New snubber demonstrating my abysmal marlinspike skills.

We had reserved the marina in Vero starting Friday, but this system moving in that is going to freeze the entire country will bring with it high winds that will last all day. The slips at Vero Beach are narrow and poorly fendered, so we moved our arrival up to tomorrow so we can dock in calmer conditions. This morning we weighed anchor to get most of the way there today.

Update: We are anchored in the Indian River in between a couple of islands (map), one of the few usable anchorages for us between Melbourne and Vero. We're just four miles from our berth for the holiday, and in the morning we'll make a lazy start and head over.
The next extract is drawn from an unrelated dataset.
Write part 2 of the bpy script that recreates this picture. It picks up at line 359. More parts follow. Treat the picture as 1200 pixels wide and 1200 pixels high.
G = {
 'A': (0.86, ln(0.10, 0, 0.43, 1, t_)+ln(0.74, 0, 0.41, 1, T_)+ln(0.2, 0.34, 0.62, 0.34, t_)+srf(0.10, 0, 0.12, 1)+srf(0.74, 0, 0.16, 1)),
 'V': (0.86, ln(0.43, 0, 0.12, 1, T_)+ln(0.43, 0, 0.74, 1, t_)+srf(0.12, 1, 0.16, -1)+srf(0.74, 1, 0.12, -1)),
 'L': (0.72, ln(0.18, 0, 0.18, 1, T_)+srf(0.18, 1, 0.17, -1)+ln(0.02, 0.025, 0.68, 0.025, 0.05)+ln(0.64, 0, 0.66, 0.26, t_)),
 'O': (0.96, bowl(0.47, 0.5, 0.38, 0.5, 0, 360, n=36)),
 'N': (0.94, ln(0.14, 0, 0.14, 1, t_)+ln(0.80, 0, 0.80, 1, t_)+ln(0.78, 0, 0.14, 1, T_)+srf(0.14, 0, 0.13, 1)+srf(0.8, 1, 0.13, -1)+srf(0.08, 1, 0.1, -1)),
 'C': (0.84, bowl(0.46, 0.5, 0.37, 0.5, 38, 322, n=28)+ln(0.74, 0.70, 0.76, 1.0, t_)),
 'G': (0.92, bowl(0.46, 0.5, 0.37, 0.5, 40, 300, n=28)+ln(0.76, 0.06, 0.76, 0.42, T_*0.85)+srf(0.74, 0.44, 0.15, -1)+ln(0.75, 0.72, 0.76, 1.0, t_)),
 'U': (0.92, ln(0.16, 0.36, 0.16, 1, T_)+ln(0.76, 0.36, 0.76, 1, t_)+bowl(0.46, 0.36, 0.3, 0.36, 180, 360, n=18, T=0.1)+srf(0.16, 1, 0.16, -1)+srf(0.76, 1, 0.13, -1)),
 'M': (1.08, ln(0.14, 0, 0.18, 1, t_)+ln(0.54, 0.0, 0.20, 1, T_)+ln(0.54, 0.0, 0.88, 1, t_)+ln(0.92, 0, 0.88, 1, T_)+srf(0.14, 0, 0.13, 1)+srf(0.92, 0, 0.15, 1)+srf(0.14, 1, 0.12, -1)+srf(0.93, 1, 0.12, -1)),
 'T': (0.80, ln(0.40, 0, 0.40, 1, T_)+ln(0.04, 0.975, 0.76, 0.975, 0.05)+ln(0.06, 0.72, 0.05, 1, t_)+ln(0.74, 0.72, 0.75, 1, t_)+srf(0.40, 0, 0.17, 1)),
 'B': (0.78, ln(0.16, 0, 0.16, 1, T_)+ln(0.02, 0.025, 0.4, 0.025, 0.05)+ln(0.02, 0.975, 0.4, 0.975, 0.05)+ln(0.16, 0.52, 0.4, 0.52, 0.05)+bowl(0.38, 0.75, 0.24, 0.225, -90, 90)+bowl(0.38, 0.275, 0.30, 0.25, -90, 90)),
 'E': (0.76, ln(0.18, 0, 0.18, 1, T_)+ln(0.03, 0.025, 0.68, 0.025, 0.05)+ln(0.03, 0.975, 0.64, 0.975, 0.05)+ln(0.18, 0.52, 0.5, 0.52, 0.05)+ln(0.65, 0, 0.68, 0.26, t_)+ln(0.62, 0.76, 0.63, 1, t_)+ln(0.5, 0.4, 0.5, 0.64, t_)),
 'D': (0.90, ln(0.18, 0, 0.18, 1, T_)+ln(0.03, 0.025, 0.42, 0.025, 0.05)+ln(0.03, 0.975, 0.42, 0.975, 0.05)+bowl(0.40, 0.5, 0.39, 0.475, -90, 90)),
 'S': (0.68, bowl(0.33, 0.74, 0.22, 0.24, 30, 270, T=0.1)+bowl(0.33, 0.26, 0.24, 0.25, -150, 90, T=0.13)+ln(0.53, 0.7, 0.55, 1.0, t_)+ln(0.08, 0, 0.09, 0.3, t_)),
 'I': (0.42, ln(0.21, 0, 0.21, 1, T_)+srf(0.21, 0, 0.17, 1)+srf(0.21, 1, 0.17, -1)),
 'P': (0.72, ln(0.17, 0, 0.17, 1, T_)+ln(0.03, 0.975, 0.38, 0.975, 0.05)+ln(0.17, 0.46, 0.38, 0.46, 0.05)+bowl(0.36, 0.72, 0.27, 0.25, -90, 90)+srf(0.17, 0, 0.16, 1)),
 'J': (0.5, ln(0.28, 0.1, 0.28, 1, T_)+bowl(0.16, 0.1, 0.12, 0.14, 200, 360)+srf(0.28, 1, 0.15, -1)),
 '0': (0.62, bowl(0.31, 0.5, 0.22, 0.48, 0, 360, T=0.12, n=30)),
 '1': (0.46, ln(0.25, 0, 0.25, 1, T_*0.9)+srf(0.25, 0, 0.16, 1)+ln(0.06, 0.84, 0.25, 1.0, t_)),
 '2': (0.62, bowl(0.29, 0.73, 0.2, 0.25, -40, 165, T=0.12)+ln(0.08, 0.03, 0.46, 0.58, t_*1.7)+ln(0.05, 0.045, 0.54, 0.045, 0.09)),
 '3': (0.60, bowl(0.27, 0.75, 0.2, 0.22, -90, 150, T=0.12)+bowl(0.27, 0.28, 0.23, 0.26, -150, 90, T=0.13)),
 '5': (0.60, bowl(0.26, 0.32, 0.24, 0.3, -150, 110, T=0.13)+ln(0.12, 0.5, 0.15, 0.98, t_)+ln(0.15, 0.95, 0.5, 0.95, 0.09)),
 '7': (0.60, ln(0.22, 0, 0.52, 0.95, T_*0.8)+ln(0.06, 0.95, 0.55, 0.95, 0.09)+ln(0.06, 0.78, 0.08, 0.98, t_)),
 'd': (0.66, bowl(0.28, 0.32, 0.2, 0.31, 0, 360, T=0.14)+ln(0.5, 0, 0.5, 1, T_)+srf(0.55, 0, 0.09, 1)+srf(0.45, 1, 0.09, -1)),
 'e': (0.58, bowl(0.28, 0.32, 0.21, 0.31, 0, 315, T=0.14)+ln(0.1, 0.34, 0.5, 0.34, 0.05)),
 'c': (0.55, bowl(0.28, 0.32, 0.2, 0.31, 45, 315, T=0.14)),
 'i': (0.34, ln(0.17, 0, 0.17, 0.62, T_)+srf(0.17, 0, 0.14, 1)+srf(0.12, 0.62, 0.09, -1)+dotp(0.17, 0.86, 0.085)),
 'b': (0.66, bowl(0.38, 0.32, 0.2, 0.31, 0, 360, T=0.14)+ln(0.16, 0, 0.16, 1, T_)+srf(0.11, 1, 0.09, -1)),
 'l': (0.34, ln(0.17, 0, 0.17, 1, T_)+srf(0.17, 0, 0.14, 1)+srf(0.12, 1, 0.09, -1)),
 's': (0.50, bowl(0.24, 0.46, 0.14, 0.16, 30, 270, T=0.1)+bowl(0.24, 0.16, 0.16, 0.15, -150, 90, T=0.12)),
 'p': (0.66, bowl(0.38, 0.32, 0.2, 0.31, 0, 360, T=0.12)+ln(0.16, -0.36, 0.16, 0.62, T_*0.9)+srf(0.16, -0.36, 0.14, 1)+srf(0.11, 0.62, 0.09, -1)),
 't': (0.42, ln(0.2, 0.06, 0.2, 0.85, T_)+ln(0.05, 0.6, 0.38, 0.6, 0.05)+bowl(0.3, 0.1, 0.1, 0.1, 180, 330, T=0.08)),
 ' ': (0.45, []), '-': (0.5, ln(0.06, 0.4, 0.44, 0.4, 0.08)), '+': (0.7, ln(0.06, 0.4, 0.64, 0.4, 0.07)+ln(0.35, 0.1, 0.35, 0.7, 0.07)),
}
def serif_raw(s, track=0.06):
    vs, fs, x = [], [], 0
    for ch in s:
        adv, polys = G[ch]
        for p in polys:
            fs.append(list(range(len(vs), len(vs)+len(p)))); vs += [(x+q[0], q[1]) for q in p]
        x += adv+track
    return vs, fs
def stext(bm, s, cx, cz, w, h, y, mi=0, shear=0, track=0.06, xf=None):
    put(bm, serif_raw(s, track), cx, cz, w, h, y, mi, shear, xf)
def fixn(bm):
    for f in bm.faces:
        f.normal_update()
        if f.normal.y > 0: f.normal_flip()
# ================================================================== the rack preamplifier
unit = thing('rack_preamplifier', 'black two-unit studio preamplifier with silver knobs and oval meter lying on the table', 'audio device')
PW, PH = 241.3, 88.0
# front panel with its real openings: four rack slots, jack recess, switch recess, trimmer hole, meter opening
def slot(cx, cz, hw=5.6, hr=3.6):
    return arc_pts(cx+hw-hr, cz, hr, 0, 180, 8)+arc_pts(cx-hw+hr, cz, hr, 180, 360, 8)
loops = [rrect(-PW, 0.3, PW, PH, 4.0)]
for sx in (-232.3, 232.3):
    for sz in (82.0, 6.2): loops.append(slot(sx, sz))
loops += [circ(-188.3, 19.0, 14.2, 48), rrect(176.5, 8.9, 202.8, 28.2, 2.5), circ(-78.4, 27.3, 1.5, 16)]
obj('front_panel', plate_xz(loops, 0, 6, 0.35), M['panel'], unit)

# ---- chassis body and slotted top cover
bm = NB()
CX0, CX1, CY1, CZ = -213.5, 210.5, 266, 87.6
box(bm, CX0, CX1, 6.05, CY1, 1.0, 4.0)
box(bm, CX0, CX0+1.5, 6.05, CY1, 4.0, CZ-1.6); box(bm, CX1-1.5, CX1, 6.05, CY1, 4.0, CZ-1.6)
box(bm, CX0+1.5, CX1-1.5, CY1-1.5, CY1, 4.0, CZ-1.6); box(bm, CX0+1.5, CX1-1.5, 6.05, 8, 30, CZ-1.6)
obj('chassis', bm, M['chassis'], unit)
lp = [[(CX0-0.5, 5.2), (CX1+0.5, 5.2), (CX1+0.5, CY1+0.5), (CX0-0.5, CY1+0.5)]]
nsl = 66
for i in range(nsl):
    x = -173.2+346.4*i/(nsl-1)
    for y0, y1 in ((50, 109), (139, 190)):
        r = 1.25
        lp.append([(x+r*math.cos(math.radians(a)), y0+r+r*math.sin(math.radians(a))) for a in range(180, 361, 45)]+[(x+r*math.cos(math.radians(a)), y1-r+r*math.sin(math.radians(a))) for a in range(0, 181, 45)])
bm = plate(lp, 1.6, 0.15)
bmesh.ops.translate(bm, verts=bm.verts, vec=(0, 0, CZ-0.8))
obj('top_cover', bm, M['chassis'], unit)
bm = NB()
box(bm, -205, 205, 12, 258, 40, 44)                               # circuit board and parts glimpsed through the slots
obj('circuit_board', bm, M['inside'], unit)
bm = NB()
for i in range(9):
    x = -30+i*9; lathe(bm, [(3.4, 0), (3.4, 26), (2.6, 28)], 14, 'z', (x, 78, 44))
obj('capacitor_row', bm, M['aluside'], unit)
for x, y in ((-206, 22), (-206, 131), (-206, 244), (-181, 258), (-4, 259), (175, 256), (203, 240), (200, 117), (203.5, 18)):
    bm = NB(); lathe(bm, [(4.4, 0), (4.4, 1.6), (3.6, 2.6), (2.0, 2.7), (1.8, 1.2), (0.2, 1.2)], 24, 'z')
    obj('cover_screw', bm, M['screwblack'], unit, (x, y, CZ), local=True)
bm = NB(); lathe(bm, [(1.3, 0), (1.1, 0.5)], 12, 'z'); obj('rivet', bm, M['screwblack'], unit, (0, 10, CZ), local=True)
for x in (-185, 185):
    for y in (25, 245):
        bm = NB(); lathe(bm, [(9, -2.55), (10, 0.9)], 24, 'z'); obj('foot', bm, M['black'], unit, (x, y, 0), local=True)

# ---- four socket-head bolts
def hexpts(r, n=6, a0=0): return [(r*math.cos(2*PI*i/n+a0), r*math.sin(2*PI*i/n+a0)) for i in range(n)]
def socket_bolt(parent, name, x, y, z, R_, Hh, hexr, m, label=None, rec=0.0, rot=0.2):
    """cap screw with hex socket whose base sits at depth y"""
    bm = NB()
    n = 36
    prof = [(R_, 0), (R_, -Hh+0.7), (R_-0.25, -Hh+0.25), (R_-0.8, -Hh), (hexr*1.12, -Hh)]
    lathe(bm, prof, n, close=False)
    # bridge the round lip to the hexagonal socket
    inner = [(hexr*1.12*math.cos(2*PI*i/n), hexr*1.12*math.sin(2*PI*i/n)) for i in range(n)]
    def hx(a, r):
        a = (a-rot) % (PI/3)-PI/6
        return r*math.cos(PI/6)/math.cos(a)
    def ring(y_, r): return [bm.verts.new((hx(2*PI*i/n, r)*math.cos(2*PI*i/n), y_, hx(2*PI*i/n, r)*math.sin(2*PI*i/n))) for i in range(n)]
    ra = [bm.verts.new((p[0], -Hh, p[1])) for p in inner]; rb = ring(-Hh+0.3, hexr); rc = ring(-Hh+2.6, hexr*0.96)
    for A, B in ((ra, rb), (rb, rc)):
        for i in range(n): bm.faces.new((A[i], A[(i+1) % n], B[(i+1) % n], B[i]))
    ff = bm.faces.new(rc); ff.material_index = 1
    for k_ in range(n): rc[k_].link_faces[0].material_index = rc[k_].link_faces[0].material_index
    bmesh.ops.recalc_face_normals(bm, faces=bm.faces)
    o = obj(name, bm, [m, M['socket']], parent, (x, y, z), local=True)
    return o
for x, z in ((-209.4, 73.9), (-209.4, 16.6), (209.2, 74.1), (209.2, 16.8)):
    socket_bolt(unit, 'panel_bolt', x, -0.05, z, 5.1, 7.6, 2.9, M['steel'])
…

As soon as we had the hook set we dropped the tender so I could go out and change out the snubber, and not a moment too soon. It took me ten minutes or so, and after we had the anchor properly snubbed I made a quick excursion to sound out a shorter entrance to the anchorage, where I found depths of eight feet all the way in.

Installing the new snubber on the bow shackle, halfway through mousing the clevis.

This will be my last update until after the holiday. Whatever and however you celebrate, we wish all our friends, family, and readers a very happy holiday season. I will try to post at least once more before the new year, and I have no clue where we will be to ring that in.


  1. Merry Christmas & Happy New Year. Long time reader. Vern in Boise Idaho

  2. Thanks for posting the video clip of the Falcon 9 launch. We had stayed at the Manatee Hammock Campground in September in hopes of seeing one but it was scrubbed. Nice video to see what it would have looked like.